Render the material again word for word, skipping the pictures in it.

+===+

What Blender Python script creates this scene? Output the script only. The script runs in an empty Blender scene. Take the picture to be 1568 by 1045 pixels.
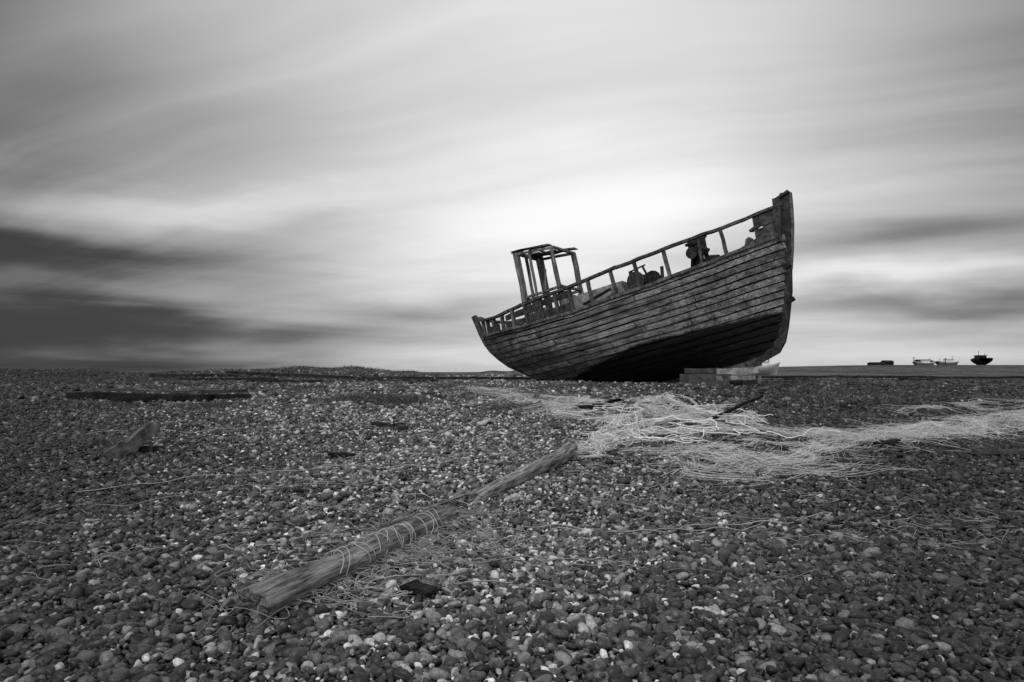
import bpy, bmesh, math
import numpy as np
from mathutils import Matrix, Vector
rng = np.random.default_rng(7)
scene = bpy.context.scene

# ------------------------------------------------------------------ helpers
def smooth(t):
    t = np.clip(t, 0, 1); return t*t*(3-2*t)

def terrain(x, y):
    x = np.asarray(x, float); y = np.asarray(y, float)
    z = .93*smooth((y-4)/13)
    near = 1-smooth((y-45)/30)
    z = z + near*(.028*np.sin(x*.9+1.3*np.sin(y*.5))*np.sin(y*.7+.5) + .013*np.sin(2.3*x+1)*np.sin(1.9*y+2)
                  + .008*np.sin(5.1*x+2*np.sin(1.3*y))*np.sin(4.3*y+1))
    bank = smooth((-x-4)/7)*np.exp(-((y-26)/5)**2)
    z = z + bank*(.32+.07*np.sin(x*.62+.5)+.045*np.sin(x*1.5+y)+.02*np.sin(x*4.3))
    z = z + .34*smooth((x+12)/4)*(1-smooth((x-0)/5))*np.exp(-((y-30)/4)**2)*(1+.2*np.sin(x*.9+1)+.12*np.sin(x*2.3+y)+.05*np.sin(x*5.3))
    z = z + 1.75*smooth((x-15)/60)*smooth((y-60)/80)
    return z

def make_mesh(name, V, F, mat, smooth_sh=False, col=None, parent=None):
    V = np.asarray(V, np.float32); F = np.asarray(F, np.int32)
    me = bpy.data.meshes.new(name)
    k = F.shape[1]
    me.vertices.add(len(V)); me.vertices.foreach_set('co', V.ravel())
    me.loops.add(F.size); me.loops.foreach_set('vertex_index', F.ravel())
    me.polygons.add(len(F))
    me.polygons.foreach_set('loop_start', np.arange(len(F), dtype=np.int32)*k)
    me.polygons.foreach_set('loop_total', np.full(len(F), k, np.int32))
    me.polygons.foreach_set('use_smooth', np.full(len(F), smooth_sh, bool))
    if col is not None:
        a = me.attributes.new('tone', 'FLOAT', 'POINT')
        a.data.foreach_set('value', np.array(np.broadcast_to(col,(len(V),)), np.float32))
    me.update(calc_edges=True)
    if len(V)<200000: me.validate()
    me.materials.append(mat)
    ob = bpy.data.objects.new(name, me)
    scene.collection.objects.link(ob)
    if parent: ob.parent = parent
    return ob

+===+

● Task answer:
What Blender Python script creates this scene? Output the script only. The script runs in an empty Blender scene. Take the picture to be 1568 by 1045 pixels.
import bpy, bmesh, math
import numpy as np
from mathutils import Matrix, Vector
rng = np.random.default_rng(7)
scene = bpy.context.scene

# ------------------------------------------------------------------ helpers
def smooth(t):
    t = np.clip(t, 0, 1); return t*t*(3-2*t)

def terrain(x, y):
    x = np.asarray(x, float); y = np.asarray(y, float)
    z = .93*smooth((y-4)/13)
    near = 1-smooth((y-45)/30)
    z = z + near*(.028*np.sin(x*.9+1.3*np.sin(y*.5))*np.sin(y*.7+.5) + .013*np.sin(2.3*x+1)*np.sin(1.9*y+2)
                  + .008*np.sin(5.1*x+2*np.sin(1.3*y))*np.sin(4.3*y+1))
    bank = smooth((-x-4)/7)*np.exp(-((y-26)/5)**2)
    z = z + bank*(.32+.07*np.sin(x*.62+.5)+.045*np.sin(x*1.5+y)+.02*np.sin(x*4.3))
    z = z + .34*smooth((x+12)/4)*(1-smooth((x-0)/5))*np.exp(-((y-30)/4)**2)*(1+.2*np.sin(x*.9+1)+.12*np.sin(x*2.3+y)+.05*np.sin(x*5.3))
    z = z + 1.75*smooth((x-15)/60)*smooth((y-60)/80)
    return z

def make_mesh(name, V, F, mat, smooth_sh=False, col=None, parent=None):
    V = np.asarray(V, np.float32); F = np.asarray(F, np.int32)
    me = bpy.data.meshes.new(name)
    k = F.shape[1]
    me.vertices.add(len(V)); me.vertices.foreach_set('co', V.ravel())
    me.loops.add(F.size); me.loops.foreach_set('vertex_index', F.ravel())
    me.polygons.add(len(F))
    me.polygons.foreach_set('loop_start', np.arange(len(F), dtype=np.int32)*k)
    me.polygons.foreach_set('loop_total', np.full(len(F), k, np.int32))
    me.polygons.foreach_set('use_smooth', np.full(len(F), smooth_sh, bool))
    if col is not None:
        a = me.attributes.new('tone', 'FLOAT', 'POINT')
        a.data.foreach_set('value', np.array(np.broadcast_to(col,(len(V),)), np.float32))
    me.update(calc_edges=True)
    if len(V)<200000: me.validate()
    me.materials.append(mat)
    ob = bpy.data.objects.new(name, me)
    scene.collection.objects.link(ob)
    if parent: ob.parent = parent
    return ob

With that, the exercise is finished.